WHAT YOU ARE ASKED TO DO: Exactly retype the lines of the material from its first line to the line with "COL = S.collection", including both.

RECORDS FOR THIS EXERCISE:
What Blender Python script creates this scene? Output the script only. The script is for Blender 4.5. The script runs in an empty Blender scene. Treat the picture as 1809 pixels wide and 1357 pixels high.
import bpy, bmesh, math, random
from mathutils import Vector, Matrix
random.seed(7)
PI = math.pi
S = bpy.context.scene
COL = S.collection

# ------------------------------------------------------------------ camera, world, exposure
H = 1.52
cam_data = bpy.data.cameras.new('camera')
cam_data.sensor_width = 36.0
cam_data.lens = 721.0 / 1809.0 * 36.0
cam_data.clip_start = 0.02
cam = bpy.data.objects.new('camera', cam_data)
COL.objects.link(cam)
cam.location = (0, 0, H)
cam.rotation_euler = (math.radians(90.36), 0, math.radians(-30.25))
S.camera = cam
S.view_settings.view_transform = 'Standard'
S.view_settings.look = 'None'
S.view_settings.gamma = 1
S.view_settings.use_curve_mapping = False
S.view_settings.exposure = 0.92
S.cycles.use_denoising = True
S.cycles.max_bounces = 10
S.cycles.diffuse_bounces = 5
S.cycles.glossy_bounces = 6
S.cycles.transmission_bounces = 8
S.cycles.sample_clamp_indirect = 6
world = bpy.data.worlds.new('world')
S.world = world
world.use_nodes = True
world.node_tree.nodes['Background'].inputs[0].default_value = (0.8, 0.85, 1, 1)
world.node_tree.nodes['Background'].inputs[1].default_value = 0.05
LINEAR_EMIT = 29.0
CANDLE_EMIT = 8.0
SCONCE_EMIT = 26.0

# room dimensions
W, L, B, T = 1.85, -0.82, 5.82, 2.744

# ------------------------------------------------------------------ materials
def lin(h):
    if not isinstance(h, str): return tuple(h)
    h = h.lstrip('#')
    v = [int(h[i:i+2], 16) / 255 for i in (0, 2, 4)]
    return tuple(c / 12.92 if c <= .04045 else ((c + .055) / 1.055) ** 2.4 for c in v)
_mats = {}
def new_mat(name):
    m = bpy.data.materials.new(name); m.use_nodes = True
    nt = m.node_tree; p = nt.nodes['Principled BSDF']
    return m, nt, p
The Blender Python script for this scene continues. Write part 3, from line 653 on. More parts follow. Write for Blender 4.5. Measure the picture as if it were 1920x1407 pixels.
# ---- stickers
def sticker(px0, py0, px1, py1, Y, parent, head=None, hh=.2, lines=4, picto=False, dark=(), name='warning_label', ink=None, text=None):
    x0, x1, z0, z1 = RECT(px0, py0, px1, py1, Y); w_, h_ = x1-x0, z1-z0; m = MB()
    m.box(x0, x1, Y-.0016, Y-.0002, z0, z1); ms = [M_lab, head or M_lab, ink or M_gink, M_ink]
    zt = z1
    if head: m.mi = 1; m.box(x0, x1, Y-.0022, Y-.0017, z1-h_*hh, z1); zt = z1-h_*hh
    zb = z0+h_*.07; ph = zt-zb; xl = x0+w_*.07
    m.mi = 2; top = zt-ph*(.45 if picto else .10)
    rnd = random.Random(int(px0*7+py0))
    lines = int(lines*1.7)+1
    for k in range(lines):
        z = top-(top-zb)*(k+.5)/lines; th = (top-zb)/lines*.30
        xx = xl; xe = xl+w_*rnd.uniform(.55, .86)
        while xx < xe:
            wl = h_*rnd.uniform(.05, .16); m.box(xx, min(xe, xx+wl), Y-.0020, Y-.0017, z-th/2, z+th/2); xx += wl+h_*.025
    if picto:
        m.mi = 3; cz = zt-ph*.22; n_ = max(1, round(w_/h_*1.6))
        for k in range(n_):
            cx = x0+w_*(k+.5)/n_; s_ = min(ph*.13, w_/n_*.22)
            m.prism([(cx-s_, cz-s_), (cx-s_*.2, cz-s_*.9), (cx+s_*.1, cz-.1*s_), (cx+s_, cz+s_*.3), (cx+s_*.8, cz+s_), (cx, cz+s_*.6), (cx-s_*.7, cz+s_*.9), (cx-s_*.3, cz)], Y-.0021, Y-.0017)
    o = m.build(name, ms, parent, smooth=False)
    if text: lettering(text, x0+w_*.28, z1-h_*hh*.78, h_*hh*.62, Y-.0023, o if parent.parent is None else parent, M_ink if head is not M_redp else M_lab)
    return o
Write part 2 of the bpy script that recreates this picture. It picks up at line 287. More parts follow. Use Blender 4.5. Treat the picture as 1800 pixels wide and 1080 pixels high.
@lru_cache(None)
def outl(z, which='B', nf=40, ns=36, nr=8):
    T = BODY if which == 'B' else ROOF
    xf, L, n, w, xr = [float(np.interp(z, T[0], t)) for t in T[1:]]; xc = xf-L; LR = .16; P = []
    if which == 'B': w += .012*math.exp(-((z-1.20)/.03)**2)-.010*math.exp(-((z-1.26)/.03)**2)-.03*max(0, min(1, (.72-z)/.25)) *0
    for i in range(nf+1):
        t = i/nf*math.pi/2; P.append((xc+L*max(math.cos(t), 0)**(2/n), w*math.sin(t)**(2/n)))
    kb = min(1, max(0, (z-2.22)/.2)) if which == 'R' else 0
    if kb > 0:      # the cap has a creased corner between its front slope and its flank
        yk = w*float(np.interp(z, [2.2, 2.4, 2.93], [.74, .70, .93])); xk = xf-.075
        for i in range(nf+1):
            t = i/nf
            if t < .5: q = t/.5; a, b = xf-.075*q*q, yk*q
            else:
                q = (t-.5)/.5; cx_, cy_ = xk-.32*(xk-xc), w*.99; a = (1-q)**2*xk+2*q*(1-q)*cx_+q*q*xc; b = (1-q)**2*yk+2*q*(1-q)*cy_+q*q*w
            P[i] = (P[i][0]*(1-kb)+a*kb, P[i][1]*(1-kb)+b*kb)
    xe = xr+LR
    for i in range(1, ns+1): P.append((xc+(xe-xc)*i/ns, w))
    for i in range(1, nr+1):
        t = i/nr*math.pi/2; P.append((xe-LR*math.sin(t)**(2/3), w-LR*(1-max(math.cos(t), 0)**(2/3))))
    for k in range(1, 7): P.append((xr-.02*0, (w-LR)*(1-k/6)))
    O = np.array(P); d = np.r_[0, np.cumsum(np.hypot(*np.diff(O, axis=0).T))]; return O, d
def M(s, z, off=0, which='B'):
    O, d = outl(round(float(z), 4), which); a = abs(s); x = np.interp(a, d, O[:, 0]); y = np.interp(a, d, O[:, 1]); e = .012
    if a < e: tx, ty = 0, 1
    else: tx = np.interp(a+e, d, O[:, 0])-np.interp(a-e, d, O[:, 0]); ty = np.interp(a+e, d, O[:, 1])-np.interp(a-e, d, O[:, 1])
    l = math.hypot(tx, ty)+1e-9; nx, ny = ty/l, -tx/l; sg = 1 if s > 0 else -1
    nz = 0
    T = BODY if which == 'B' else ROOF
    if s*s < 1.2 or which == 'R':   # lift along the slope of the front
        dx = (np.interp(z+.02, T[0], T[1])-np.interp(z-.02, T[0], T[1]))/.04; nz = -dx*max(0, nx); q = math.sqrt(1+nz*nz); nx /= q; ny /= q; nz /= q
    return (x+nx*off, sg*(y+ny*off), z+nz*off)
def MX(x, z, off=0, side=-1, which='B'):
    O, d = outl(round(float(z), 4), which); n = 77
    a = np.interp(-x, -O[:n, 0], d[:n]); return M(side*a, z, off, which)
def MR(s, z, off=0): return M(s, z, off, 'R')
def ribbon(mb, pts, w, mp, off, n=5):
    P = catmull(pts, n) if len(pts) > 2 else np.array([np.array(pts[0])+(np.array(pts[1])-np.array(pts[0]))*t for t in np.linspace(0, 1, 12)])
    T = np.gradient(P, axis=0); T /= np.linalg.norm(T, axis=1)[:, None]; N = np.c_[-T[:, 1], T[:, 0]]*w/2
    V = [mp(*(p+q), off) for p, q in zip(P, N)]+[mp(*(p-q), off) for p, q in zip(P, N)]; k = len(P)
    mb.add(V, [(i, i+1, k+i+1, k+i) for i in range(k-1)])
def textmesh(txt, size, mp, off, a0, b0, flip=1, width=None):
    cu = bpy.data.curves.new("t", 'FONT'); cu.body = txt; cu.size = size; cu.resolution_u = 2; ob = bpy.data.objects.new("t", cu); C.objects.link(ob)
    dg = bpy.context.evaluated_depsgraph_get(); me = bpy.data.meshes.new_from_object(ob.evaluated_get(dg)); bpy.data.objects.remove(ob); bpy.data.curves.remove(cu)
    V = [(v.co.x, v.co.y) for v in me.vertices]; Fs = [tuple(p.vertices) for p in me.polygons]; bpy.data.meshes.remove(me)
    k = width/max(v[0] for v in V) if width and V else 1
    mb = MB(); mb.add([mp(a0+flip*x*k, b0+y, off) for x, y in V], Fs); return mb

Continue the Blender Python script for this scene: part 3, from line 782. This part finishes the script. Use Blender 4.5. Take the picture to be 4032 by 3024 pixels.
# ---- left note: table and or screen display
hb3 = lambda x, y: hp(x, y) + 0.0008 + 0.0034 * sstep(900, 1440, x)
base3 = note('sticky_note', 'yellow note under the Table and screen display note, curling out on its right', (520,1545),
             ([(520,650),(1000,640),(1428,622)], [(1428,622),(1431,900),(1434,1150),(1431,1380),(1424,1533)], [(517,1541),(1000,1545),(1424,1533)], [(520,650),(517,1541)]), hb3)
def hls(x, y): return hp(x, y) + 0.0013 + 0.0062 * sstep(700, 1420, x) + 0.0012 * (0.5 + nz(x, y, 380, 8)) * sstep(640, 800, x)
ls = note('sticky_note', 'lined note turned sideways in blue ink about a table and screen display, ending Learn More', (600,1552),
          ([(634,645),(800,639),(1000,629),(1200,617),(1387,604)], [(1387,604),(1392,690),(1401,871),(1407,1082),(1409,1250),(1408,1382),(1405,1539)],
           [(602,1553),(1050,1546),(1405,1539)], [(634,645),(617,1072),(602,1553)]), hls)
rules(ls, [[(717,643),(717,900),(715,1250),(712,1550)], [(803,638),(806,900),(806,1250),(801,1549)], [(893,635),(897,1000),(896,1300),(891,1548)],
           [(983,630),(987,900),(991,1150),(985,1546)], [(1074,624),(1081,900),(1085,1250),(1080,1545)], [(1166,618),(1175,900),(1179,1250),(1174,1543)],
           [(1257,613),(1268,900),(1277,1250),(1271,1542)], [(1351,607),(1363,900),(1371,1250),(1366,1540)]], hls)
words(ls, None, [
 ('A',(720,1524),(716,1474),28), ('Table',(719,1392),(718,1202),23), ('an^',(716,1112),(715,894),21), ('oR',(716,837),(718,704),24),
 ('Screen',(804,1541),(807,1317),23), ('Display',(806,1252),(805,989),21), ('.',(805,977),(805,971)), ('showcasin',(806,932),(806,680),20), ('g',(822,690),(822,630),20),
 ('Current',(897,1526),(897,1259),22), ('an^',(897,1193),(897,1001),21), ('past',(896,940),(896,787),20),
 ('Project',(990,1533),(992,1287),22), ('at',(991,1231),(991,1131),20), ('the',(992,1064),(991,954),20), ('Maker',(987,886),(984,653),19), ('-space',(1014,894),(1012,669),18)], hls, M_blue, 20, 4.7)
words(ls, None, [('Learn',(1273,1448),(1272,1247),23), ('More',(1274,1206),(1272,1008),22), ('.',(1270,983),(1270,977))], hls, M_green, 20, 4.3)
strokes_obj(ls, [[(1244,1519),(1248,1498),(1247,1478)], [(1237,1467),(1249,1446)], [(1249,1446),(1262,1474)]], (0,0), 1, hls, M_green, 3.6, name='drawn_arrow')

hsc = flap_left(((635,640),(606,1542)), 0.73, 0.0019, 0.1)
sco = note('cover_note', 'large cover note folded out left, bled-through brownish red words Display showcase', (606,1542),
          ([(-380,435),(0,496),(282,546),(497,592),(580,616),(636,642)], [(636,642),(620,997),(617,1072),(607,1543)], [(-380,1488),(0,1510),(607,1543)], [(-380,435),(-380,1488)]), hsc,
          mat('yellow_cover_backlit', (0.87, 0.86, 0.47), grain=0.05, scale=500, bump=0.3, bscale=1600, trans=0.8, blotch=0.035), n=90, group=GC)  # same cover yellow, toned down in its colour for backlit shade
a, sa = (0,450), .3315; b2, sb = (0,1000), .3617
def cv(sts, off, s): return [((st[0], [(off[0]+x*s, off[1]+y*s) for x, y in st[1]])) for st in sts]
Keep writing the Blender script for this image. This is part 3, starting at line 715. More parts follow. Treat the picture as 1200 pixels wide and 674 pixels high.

TASK ANSWER:
What Blender Python script creates this scene? Output the script only. The script is for Blender 4.5. The script runs in an empty Blender scene. Treat the picture as 1809 pixels wide and 1357 pixels high.
import bpy, bmesh, math, random
from mathutils import Vector, Matrix
random.seed(7)
PI = math.pi
S = bpy.context.scene
COL = S.collection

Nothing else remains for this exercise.